I still from time to time depart the northbound 405 at the Manchester—La Cienega exit and travel north on the freeway-standards section of La Cienega through Baldwin Hills where it doesn't seem that as yet that much of the oil extraction equipment has been removed. Often while I'm doing this I wonder whether it would have made much difference had the movers and shakers pushed the 170 south from the 101 up through Laurel Canyon and down what is the Boulevard. I most often conclude that it couldn't have hurt.
The local refinery sends us a pretty brochure these days to keep us up to date on what they're doing to keep things environmentally friendly. This generally involves limiting the burnoffs as much as possible. Perverse as it is, I love the burnoffs—nothing like twin open flames over an oil refinery to focus the mind.
From the great Nat'l Archives photo site, some pictures that come to mind with the Dust Bowl. I especially like the second down--haunting, and not so long ago.

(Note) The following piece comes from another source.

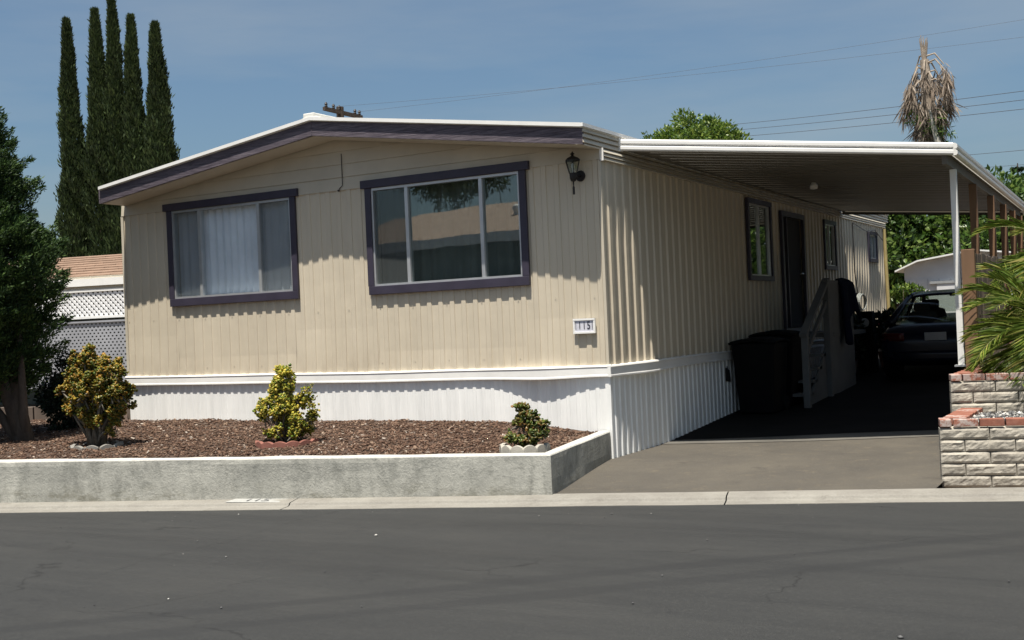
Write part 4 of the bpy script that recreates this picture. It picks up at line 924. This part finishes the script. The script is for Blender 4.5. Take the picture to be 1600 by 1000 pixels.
# shingle courses: shingles as parts
rows=9; H0,H1=2.90,3.62; T0,T1=.0,3.4
for r_ in range(rows):
    f0,f1=r_/rows,(r_+1)/rows; z0_,z1_=H0+(H1-H0)*f0,H0+(H1-H0)*f1; t0_,t1_=T0+(T1-T0)*f0,T0+(T1-T0)*f1
    u=U0-(r_%2)*.25
    while u<U1:
        l=rng.uniform(.42,.55); u2=min(u+l,U1); b=MB(); e=.006
        b.hexa([NBp(u+e,t0_-.03,z0_-.004),NBp(u2-e,t0_-.03,z0_-.004),NBp(u2-e,t1_+.02,z1_-.002),NBp(u+e,t1_+.02,z1_-.002),NBp(u+e,t0_-.03,z0_+.022),NBp(u2-e,t0_-.03,z0_+.022),NBp(u2-e,t1_+.02,z1_+.004),NBp(u+e,t1_+.02,z1_+.004)])
        link('shingle',b_mesh(b,'shingle'),M_['shingle'],nb); u=u2
b=MB(); b.hexa([NBp(U0,T0,H0-.10),NBp(U1,T0,H0-.10),NBp(U1,T1*2,H0-.10),NBp(U0,T1*2,H0-.10),NBp(U0,T0,H0-.008),NBp(U1,T0,H0-.008),NBp(U1,T1,H1-.008),NBp(U0,T1,H1-.008)]); b.build('roof_deck','beige',nb)
nbox(U0,U1,-.02,.0,2.80,2.90,'eave_board','beige'); nbox(U0,U1,-.55,-.01,2.74,2.80,'awning_roof','white'); nbox(U0,U1,-.60,-.55,2.66,2.81,'awning_fascia','white'); nbox(U0,U1,-.52,-.50,2.56,2.66,'awning_beam','beige')
nbox(U0,U1,.5,.6,.2,2.8,'wall','teal')
for u in (-7.4,-3.0,2.6): nbox(u-.04,u+.04,-.56,-.48,.3,2.66,'post','white')
def lattice(par,u0,u1,t_,z0,z1,sp,wd,th,mat,name,asp=1.):
    b=MB(); H=z1-z0; step=sp
    for sg in (1,-1):
        u=u0-H
        while u<u1+H:
            a=(u,z0) if sg>0 else (u+H/asp,z0); c=(u+H/asp,z1) if sg>0 else (u,z1)
            # clip to [u0,u1]
            (ua,za),(uc,zc_2)=sorted((a,c))
            if uc>u0 and ua<u1:
                def zat(q): return za+(zc_2-za)*(q-ua)/(uc-ua)
                p0=max(ua,u0); p1=min(uc,u1); tt=t_ if sg>0 else t_-th
                if p1-p0>.01: b.bar(NBp(p0,tt,zat(p0)),NBp(p1,tt,zat(p1)),th,wd,up=(0,0,1))
            u+=step
    return b.build(name,mat,par)
lattice(nb,U0,U1,-.53,2.02,2.56,.115,.044,.010,'lattice','lattice_strips',1.)
nbox(U0,U1,-.57,-.49,2.54,2.585,'lattice_rail','white'); nbox(U0,U1,-.57,-.49,1.985,2.035,'lattice_rail','white')
scn=thing('privacy_screen','grey perforated privacy screen under the white lattice awning at left','screen')
def perforated(u0,u1,t_,z0,z1,pu,pz,hf):
    nu=int((u1-u0)/pu); nz=int((z1-z0)/pz); pu=(u1-u0)/nu; pz=(z1-z0)/nz; b=MB()
    for j in range(nz):
        for i in range(nu):
            cx,cz=u0+(i+.5)*pu+(.25*pu if j%2 else -.25*pu),z0+(j+.5)*pz; a,c,e,f=u0+i*pu,u0+(i+1)*pu,z0+j*pz,z0+(j+1)*pz; k=hf*pu/2
            k0=len(b.v); b.v+=[NBp(a,t_,e),NBp(c,t_,e),NBp(c,t_,f),NBp(a,t_,f)]+[NBp(cx+dx*k,t_,cz+dz*k*.8) for dx,dz in ((-1,-1),(1,-1),(1,1),(-1,1))]
            b.f+=[tuple(k0+q for q in fc) for fc in ((0,1,5,4),(1,2,6,5),(2,3,7,6),(3,0,4,7))]
    return b.build('perforated_sheet','mesh',scn)
perforated(-4.2,1.6,-.66,.62,1.90,.095,.062,.40)
b=MB(); 
for z in (.58,1.90): b.hexa([NBp(-4.2,-.69,z),NBp(1.6,-.69,z),NBp(1.6,-.64,z),NBp(-4.2,-.64,z),NBp(-4.2,-.69,z+.035),NBp(1.6,-.69,z+.035),NBp(1.6,-.64,z+.035),NBp(-4.2,-.64,z+.035)])
b.build('frame_rail','mesh',scn)
for u in (-4.2,1.56): b=MB(); b.hexa([NBp(u,-.68,.2),NBp(u+.04,-.68,.2),NBp(u+.04,-.64,.2),NBp(u,-.64,.2),NBp(u,-.68,1.93),NBp(u+.04,-.68,1.93),NBp(u+.04,-.64,1.93),NBp(u,-.64,1.93)]); b.build('frame_post','mesh',scn)
# low retaining edging of short timbers at left
te=thing('timber_edging','low edging of dark upright timber blocks behind the juniper trunk','edging')
for k in range(16):
    u=k/15; x,y=-11.2+3.6*u,-.55+1.75*u; b=MB(); h=.56+rng.uniform(-.02,.02); b.hexa([(x,y,.1),(x+.225,y+.105,.1),(x+.18,y+.20,.1),(x-.045,y+.095,.1),(x,y,h),(x+.225,y+.105,h),(x+.18,y+.20,h),(x-.045,y+.095,h)]); b.build('timber_block','greywood',te,bevel=.006)

# ------------------------------------------------------------ across the street (seen mirrored in the window panes)
ah=thing('opposite_house','dark walled house with tan roof across the street, mirrored in the window','house')
def abox(s0,s1,t0,t1,z0,z1,name,mat,par=ah): b=MB(); b.hexa([S(s0,t0,z0),S(s1,t0,z0),S(s1,t1,z0),S(s0,t1,z0),S(s0,t0,z1),S(s1,t0,z1),S(s1,t1,z1),S(s0,t1,z1)]); return b.build(name,mat,par)
abox(-27,-6,-22,-15,-.3,4.6,'wall','teal')
b=MB(); b.add([S(-27.5,-14.4,4.45),S(-5.5,-14.4,4.45),S(-5.5,-18.5,5.95),S(-27.5,-18.5,5.95),S(-5.5,-22.6,4.45),S(-27.5,-22.6,4.45)],[(0,1,2,3),(3,2,4,5),(0,3,5),(1,4,2),(0,5,4,1)]); M_['tanroof']=simple('tan_roof',(.36,.265,.205),.9,.22,4); b.build('roof','tanroof',ah)
abox(-27.5,-5.5,-14.5,-14.38,4.15,4.47,'fascia','white'); abox(-27,-6,-15,-14.94,1.3,1.45,'belt_moulding','white')
for s_ in (-22,-15.5,-10): abox(s_,s_+1.8,-15,-14.95,2.0,3.1,'window','glass')
for s_ in (-19.0,-14.2): b=MB(); b.lathe([(.16,0),(.16,.18),(.22,.2),(.18,.34),(.05,.40)],S(s_,-16.6,5.2),10); b.build('roof_vent','white',ah)
crown('street_tree','spreading pine tree behind the house across the street',(-22.6,-33,8.6),(2.2,3.0,1.3),8000,.30,'juniper',60,0,asp=.25)
crown('street_tree','leafy tree standing across the street to the left',(-52,-20,5),(4,4,3.0),6000,.4,'leafy',60,0)

nh=thing('sky_blocking_home','unseen grey beige mobile home added beyond the palms to block sky light','house')  # unseen home added to cut the sky light entering the carport
def nbx(a,c,nm,mt): b=MB(); b.box(a,c); return b.build(nm,mt,nh)
nbx((6.2,1.6,.6),(13.5,17,3.6),'wall','beige_lap'); nbx((6.23,1.63,-.2),(13.47,16.97,.595),'skirting','mesh'); nbx((6.16,1.56,.60),(13.54,17.04,.70),'belt_moulding','white')
b=MB(); b.prism([(5.8,1.2,3.6),(10.0,1.2,4.2),(13.9,1.2,3.6),(13.9,1.2,3.5),(5.8,1.2,3.5)],(0,16.2,0)); b.build('roof','roofwhite',nh)
for y_ in (4.0,8.5,13.0): f=nbx((6.16,y_,1.7),(6.20,y_+1.2,2.8),'window','trim'); b=MB(); b.box((6.15,y_+.08,1.78),(6.158,y_+1.12,2.72)); b.build('pane','glass',f)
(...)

wow. great site, skook. really good.
Skook—
Though I last noticed it in 2001, I found a 2003 picture (scroll down) and I've happened upon no talk radio outrage so I think it's safe to assume they're still doing it.
There's some scientist in Canada I was reading about a while ago who has come to the conclusion that the twentieth-century was a historically unusual wet-spell on the North American prairies; he says dust bowl is the norm and it will come again, sad to say.
rick:
No I did not know that. My mother was born in 1930, so she was very young when they went to California. I am sure her memory was not all that accurate about somethings. She no doubt heard the phrase prune pickers and assumed that they were talking about the people working the fields. When we talk about our memories as children we get a lot of confusing stuff in there, she might have misunderstood, who knows? But for all her life she felt that the locals out there looked down on the people from Oklahoma and called them names, among those names were prune pickers.
Knuck, I agree. The both issues are in terrible need of common sense and perspective.